Yes, I do render 1:1 previews already - I even figured out the ‘walking away’ part - but I didn’t realize this creates JPEGs. Are they actually JPEGs??

I have just recently noticed a slow-down in the speed in which images load. I do look through them in Library, but there is significant load time of a single image when going to Develop.

Do you store your files on an internal or external drive? Mine are on an external connected via USB; I’m sure that slows things a bit, but lately I’ve had major slowdowns.

mmm

It is, but a very obfuscated JPEG.

All my editing is done on an internal drive. I seem to get slow speeds from an external drive, so I rarely edit from one. Have you optimized your catalog lately? What are the specs of your machine. When you look through them in the library module, does it seem slow to you? How big is your catalog?

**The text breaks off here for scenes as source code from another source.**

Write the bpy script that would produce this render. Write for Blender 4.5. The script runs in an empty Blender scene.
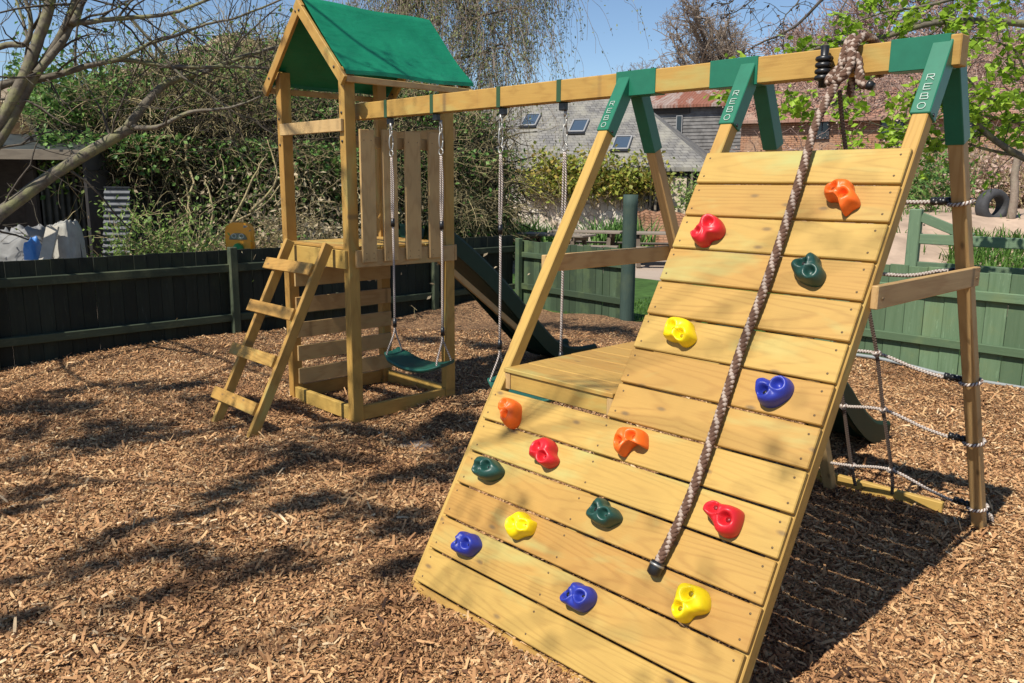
import bpy, math, random
import numpy as np
from mathutils import Vector, Matrix
random.seed(7); RNG = np.random.default_rng(7)
scene = bpy.context.scene; col = scene.collection
PI = math.pi
# ------------------------------------------------------------------ camera
CY, CP, CR, CF = 0.8057, 0.1905, 0.0074, 815.87
CAM = np.array([1.1361, -3.0158, 1.689])
FW = np.array([-math.sin(CY)*math.cos(CP), math.cos(CY)*math.cos(CP), -math.sin(CP)])
_r = np.array([math.cos(CY), math.sin(CY), 0.0]); _u = np.cross(_r, FW)
RT = _r*math.cos(CR)+_u*math.sin(CR); UP = -_r*math.sin(CR)+_u*math.cos(CR)
def at(x, y, D): return CAM + D*(RT*(x-512)/CF + UP*(341.5-y)/CF + FW)
def at_z(x, D, z):
    """point on the picture column x (measured at the horizon) at depth D and height z"""
    p = at(x, 184, D); p[2] = z; return p
cam_d = bpy.data.cameras.new('camera'); cam = bpy.data.objects.new('camera', cam_d); col.objects.link(cam)
cam_d.sensor_width = 36; cam_d.lens = 36*CF/1024; cam_d.clip_end = 2000; cam_d.clip_start = .05
cam.matrix_world = Matrix(((RT[0],UP[0],-FW[0],CAM[0]),(RT[1],UP[1],-FW[1],CAM[1]),(RT[2],UP[2],-FW[2],CAM[2]),(0,0,0,1)))
scene.camera = cam
# ------------------------------------------------------------------ mesh building
def nz(v):
    v = np.asarray(v, float); return v/np.linalg.norm(v)
def _box_template():
    V=[];idx={}
    for sx in(-1,1):
        for sy in(-1,1):
            for sz in(-1,1):
                for k in range(3):
                    idx[(sx,sy,sz,k)]=len(V); V.append((sx,sy,sz,k))
    F=[]
    for k in range(3):
        o=[a for a in range(3) if a!=k]
        for s in(-1,1):
            q=[]
            for a,b in((-1,-1),(1,-1),(1,1),(-1,1)):
                c=[0,0,0];c[k]=s;c[o[0]]=a;c[o[1]]=b;q.append(idx[(*c,k)])
            F.append(q)
        for a in(-1,1):
            for b in(-1,1):
                q=[]
                for s,kk in((-1,o[0]),(1,o[0]),(1,o[1]),(-1,o[1])):
                    c=[0,0,0];c[k]=s;c[o[0]]=a;c[o[1]]=b;q.append(idx[(*c,kk)])
                F.append(q)
    for sx in(-1,1):
        for sy in(-1,1):
            for sz in(-1,1): F.append([idx[(sx,sy,sz,k)] for k in range(3)])
    P=np.array([[v[i]*(1.0 if v[3]==i else .9) for i in range(3)] for v in V])
    G=[]
    for q in F:
        a,b,c=P[q[0]],P[q[1]],P[q[2]]
        if np.dot(np.cross(b-a,c-a),P[q].mean(0))<0: q=q[::-1]
        G.append(q)
    S=np.array([v[:3] for v in V],float); K=np.array([v[3] for v in V])
    return S,K,np.array([q for q in G if len(q)==4]),np.array([q for q in G if len(q)==3])
BS,BK,BQ,BT=_box_template()
class MB:
    def __init__(s): s.v=[];s.n=0;s.f=[];s.gc=[];s.rn=[]
    def add(s,V,F,mat=0,gc=None,rnd=0.,smooth=False):
        V=np.asarray(V,float).reshape(-1,3); 
        for f in (F if isinstance(F,list) and len(F) and isinstance(F[0],np.ndarray) else [np.asarray(F,int)]):
            if len(f): s.f.append((np.asarray(f,int)+s.n,mat,smooth))
        s.v.append(V); s.gc.append(V.copy() if gc is None else np.asarray(gc,float).reshape(-1,3))
        s.rn.append(np.full(len(V),rnd) if np.isscalar(rnd) else np.asarray(rnd,float)); s.n+=len(V)
    def box(s,c,ax,dims,bev=.004,mat=0,grain=None,rnd=None):
        c=np.asarray(c,float); ax=np.asarray(ax,float); h=np.asarray(dims,float)/2
        bev=min(bev,*(h*.45)); L=np.empty((24,3))
        for i in range(3): L[:,i]=BS[:,i]*np.where(BK==i,h[i],h[i]-bev)
        if grain is None: grain=int(np.argmax(dims))
        o=[grain]+[i for i in range(3) if i!=grain]
        g=L[:,o]+np.array([random.uniform(-40,40),3*random.randint(-3,3)+random.uniform(-.045,.045),random.uniform(-9,9)])
        flip=np.linalg.det(ax)<0
        s.add(c+L@ax,[BQ[:,::-1] if flip else BQ,BT[:,::-1] if flip else BT],mat,g,random.random() if rnd is None else rnd)
    def beam(s,p,q,w,h,up=(0,0,1),bev=.004,mat=0,rnd=None):
        """box from p to q; h measured along up (made square to the axis), w across"""
        p=np.asarray(p,float);q=np.asarray(q,float);d=q-p;l=np.linalg.norm(d);d=d/l
        u=np.asarray(up,float);u=nz(u-d*np.dot(u,d));w_=np.cross(u,d)
        s.box((p+q)/2,[d,w_,u],(l,w,h),bev,mat,0,rnd)
    def wbox(s,x0,x1,y0,y1,z0,z1,bev=.004,mat=0,rnd=None,grain=None):
        s.box(((x0+x1)/2,(y0+y1)/2,(z0+z1)/2),np.eye(3),(x1-x0,y1-y0,z1-z0),bev,mat,grain,rnd)
    def tube(s,P,R,sides=8,mat=0,rnd=None,cap=True,smooth=True,twist=0.):
        P=np.asarray(P,float);n=len(P)
        R=np.full(n,R,float) if np.isscalar(R) else np.asarray(R,float)
        T=np.gradient(P,axis=0);T/=np.maximum(np.linalg.norm(T,axis=1),1e-9)[:,None]
        a=np.array([0,0,1.]) if abs(T[0][2])<.9 else np.array([1.,0,0])
        u=nz(np.cross(T[0],a));U=np.empty((n,3))
        for i in range(n):
            u=u-T[i]*np.dot(u,T[i]);u=u/max(np.linalg.norm(u),1e-9);U[i]=u
        W=np.cross(T,U);an=np.arange(sides)*2*PI/sides
        V=P[:,None,:]+R[:,None,None]*(np.cos(an)[None,:,None]*U[:,None,:]+np.sin(an)[None,:,None]*W[:,None,:])
        i=np.arange(n-1)[:,None]*sides;j=np.arange(sides)[None,:];k=(j+1)%sides
        F=np.stack([i+j,i+k,i+k+sides,i+j+sides],-1).reshape(-1,4)
        al=np.concatenate([[0],np.cumsum(np.linalg.norm(np.diff(P,axis=0),axis=1))])
        g=np.stack([np.repeat(al,sides),np.tile(an/(2*PI),n),np.zeros(n*sides)],-1)
        Fs=[F]
        if cap and sides>=3: Fs+= [np.arange(sides)[None,::-1],(np.arange(sides)+(n-1)*sides)[None,:]]
        s.add(V.reshape(-1,3),Fs,mat,g,random.random() if rnd is None else rnd,smooth)
    def cyl(s,p,q,r0,r1=None,sides=16,mat=0,rnd=None,smooth=True):
        r1=r0 if r1 is None else r1
        s.tube([p,q],[r0,r1],sides,mat,rnd,True,smooth)
    def grid(s,P,mat=0,rnd=0.,smooth=True,gc=None,flip=False):
        P=np.asarray(P,float);a,b=P.shape[:2]
        i=np.arange(a-1)[:,None]*b;j=np.arange(b-1)[None,:]
        F=np.stack([i+j,i+j+1,i+j+1+b,i+j+b],-1).reshape(-1,4)
        s.add(P.reshape(-1,3),F[:,::-1] if flip else F,mat,gc,rnd,smooth)
    def leaves(s,C,size,mat=0,rnd=(0,1),up=.3,aspect=.55,hang=0.):
        C=np.asarray(C,float).reshape(-1,3);n=len(C)
        if not n: return
        N=RNG.normal(size=(n,3));N[:,2]=np.abs(N[:,2])+up;N/=np.linalg.norm(N,axis=1)[:,None]
        A=RNG.normal(size=(n,3));A[:,2]-=hang;A-=N*(A*N).sum(1)[:,None];A/=np.linalg.norm(A,axis=1)[:,None]
        B=np.cross(N,A);L=(size*RNG.uniform(.6,1.35,n))[:,None];w=L*aspect
        V=np.stack([C-A*L*.5,C+B*w*.5+N*L*.08,C+A*L*.5,C-B*w*.5+N*L*.08],1)
        F=np.arange(n*4).reshape(n,4)
        s.add(V.reshape(-1,3),F,mat,None,np.repeat(RNG.uniform(*rnd,n),4))
    def build(s,name,mats,parent=None,label=None,cat=None,group=None,kind=None,local=False):
        me=bpy.data.meshes.new(name)
        V=np.concatenate(s.v) if s.v else np.zeros((0,3))
        if parent is not None and not local:
            q=parent
            while q is not None: V=V-np.array(q.location);q=q.parent
        lv=[];ls=[];mi=[];sm=[];off=0
        for f,m,k in s.f:
            lv.append(f.ravel());c,w=f.shape;ls.append(off+np.arange(c)*w);off+=c*w
            mi.append(np.full(c,m));sm.append(np.full(c,k))
        lv=np.concatenate(lv);ls=np.concatenate(ls);mi=np.concatenate(mi);sm=np.concatenate(sm)
        me.vertices.add(len(V));me.vertices.foreach_set('co',V.ravel().astype(np.float32))
        me.loops.add(len(lv));me.loops.foreach_set('vertex_index',lv.astype(np.int32))
        me.polygons.add(len(ls));me.polygons.foreach_set('loop_start',ls.astype(np.int32))
        me.polygons.foreach_set('material_index',mi.astype(np.int32));me.polygons.foreach_set('use_smooth',sm.astype(bool))
        a=me.attributes.new('gc','FLOAT_VECTOR','POINT');a.data.foreach_set('vector',np.concatenate(s.gc).ravel().astype(np.float32))
        a=me.attributes.new('rnd','FLOAT','POINT');a.data.foreach_set('value',np.concatenate(s.rn).astype(np.float32))
        me.update(calc_edges=True)
        for m in (mats if isinstance(mats,(list,tuple)) else [mats]): me.materials.append(m)
        o=bpy.data.objects.new(name,me);col.objects.link(o)
        if parent is not None: o.parent=parent
        tag(o,label,cat,group,kind); return o
def tag(o,label=None,cat=None,group=None,kind=None):
    for k,v in(('label',label),('category',cat),('group',group),('kind',kind)):
        if v: o[k]=v
    return o
def thing(name,label,cat,loc=(0,0,0),group=None,rz=0.):
    o=bpy.data.objects.new(name,None);col.objects.link(o);o.location=loc;o.rotation_euler=(0,0,rz);o.empty_display_size=.1
    return tag(o,label,cat,group)
def dup(root,loc,rz=0.,label=None):
    r=root.copy();col.objects.link(r);r.location=loc;r.rotation_euler=(0,0,rz)
    if label: r['label']=label
    for ch in list(root.children):
        c=ch.copy();col.objects.link(c);c.parent=r
        for g in list(ch.children):
            d=g.copy();col.objects.link(d);d.parent=c
    return r
def spline(P,k=8,closed=False):
    P=np.asarray(P,float);n=len(P);out=[]
    rng=range(n) if closed else range(n-1)
    for i in rng:
        if closed: a,b,c,d=P[(i-1)%n],P[i],P[(i+1)%n],P[(i+2)%n]
        else: a,b,c,d=P[max(i-1,0)],P[i],P[i+1],P[min(i+2,n-1)]
        for t in np.arange(k)/k:
            out.append(.5*((2*b)+(c-a)*t+(2*a-5*b+4*c-d)*t*t+(-a+3*b-3*c+d)*t**3))
    if not closed: out.append(P[-1])
    return np.array(out)
_ph=RNG.uniform(0,6.28,(6,6))
def fbm(x,y,s=1.):
    r=0;a=1.
    for k in range(5):
        f=s*1.9**k
        r=r+a*np.sin(x*f*1.13+y*f*.57+_ph[k,0]+1.7*np.sin(y*f*.71+_ph[k,1]))*np.cos(y*f*1.07-x*f*.43+_ph[k,2]+1.3*np.sin(x*f*.67+_ph[k,3]));a*=.55
    return r
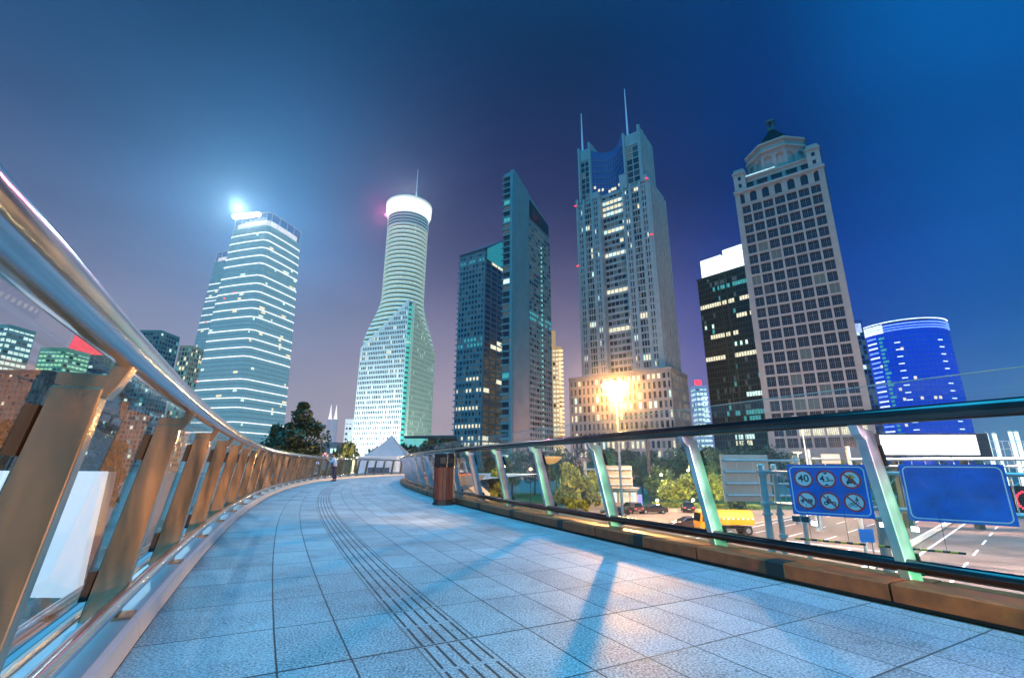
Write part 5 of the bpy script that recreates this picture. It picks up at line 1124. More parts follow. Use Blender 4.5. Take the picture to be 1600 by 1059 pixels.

Here’s an interesting speed-up tip I’ve never heard of before that might be interesting, too.

Just got a fun little fixed-lens camera a month ago, and it has displaced my SLR.

Ricoh GR Digital III

I like to set things for aperture priority, wide open (f1.9). I tend to set white balance to “cloudy” because I always heard that Nikon trick. I’m rethinking that strategy.

The camera has three user settings on the top-knob: next to “P”, “A”, and “S”, there is “MY1”, “MY2”, and “MY3”.

I set up MY1 for black-and-white high contrast (this camera’s forte).
MY2 is set for fast street photography snapshots: no focus needed, just mash the button and it takes a photo at 2.5m or somesuch distance.

And for postprocessing, I’m having a blast with Aperture and my new favorite software: Nik Software’s Silver Efex Pro 2

This is the gold standard for color-to-B&W conversion, providing all kinds of film stock emulations and really nice film grain.

Here’s four that turned out particularly nicely (from older photographs)

Cool picture of a dandelion

Hummingbird

Snake charmers

Wide load

I’m going to try out some of the tips regarding manual settings. I like the idea of setting things up right for whatever I am doing and then snapping away without concern for exposure.